Having finished sparging, I ran and got the water out of the freezer. Not frozen. Whew! I added all the honey I could get out of the jars to the fermentation bucket, then used the sparged mash (still quite a bit hot) to rinse out the honey jars so I got all the honey. The recipe called for 10 pounds of honey, so I used four 2.5 lb honey jars. I then added the rest of the sparged liquid and stirred up the must to evenly distribute the honey. That was followed by 2 tsp each of yeast energizer and yeast nutrient, and then a little more stirring.

Finally, I rehydrated the yeast. The recipe called for 10 grams of Lalvin D-47, i.e. two packets. Before adding the yeast (while it waited the direct 15 minutes), I checked the gravity of my must (a respectable 1.101). The time complete, I tossed the yeast in, and then stirred some more to mix and incorporate oxygen.
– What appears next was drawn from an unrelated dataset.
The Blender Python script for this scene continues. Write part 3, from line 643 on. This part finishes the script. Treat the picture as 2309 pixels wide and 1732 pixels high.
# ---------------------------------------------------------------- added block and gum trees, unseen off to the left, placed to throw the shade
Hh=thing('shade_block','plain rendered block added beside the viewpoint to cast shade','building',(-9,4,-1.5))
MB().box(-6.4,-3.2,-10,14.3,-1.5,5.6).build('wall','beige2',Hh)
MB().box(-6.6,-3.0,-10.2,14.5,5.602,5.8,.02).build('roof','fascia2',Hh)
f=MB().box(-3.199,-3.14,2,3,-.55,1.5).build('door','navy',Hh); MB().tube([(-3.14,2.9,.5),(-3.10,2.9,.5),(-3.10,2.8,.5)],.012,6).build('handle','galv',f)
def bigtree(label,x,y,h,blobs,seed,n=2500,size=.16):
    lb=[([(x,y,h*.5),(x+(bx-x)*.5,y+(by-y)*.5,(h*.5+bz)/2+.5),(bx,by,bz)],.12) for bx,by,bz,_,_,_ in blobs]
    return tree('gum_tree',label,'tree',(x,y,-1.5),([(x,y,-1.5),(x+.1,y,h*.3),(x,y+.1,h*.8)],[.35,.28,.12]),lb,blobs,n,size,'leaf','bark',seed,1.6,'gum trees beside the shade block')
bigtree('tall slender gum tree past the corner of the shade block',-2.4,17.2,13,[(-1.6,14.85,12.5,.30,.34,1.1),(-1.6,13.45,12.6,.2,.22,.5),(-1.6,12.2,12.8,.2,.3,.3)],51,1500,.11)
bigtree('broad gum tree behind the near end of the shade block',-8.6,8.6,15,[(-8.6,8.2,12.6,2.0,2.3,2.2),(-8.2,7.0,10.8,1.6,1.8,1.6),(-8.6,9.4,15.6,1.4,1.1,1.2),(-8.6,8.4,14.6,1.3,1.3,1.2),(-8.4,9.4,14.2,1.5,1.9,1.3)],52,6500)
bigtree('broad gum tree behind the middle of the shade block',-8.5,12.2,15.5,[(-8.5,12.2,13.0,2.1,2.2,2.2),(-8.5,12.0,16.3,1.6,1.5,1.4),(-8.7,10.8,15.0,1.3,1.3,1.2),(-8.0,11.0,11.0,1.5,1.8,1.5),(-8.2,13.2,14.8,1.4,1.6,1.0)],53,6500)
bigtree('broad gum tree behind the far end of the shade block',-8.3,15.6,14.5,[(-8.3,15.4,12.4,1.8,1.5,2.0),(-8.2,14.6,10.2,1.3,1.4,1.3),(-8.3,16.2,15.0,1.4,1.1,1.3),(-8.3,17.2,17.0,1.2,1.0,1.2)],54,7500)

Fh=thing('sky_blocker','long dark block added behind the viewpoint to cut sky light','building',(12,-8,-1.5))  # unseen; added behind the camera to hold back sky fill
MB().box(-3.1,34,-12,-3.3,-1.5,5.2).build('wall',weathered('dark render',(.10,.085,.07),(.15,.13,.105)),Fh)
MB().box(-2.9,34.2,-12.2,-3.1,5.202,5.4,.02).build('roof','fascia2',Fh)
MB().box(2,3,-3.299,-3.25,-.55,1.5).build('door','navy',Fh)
So, not my best work. I think everything still looks very hopeful, but I’d just as soon not burn the bag to the pan it is cooking in next time. The must itself is darker, if only in my imagination. I’ll definitely be able to compare final results with the last batch. The major difference this time is the lack of hops (and I also didn’t boil the sparged liquid another hour, but I believe this is specifically for introducing the hops). Hopefully the burnt bag doesn’t make the comparison to the hopped braggot meaningless.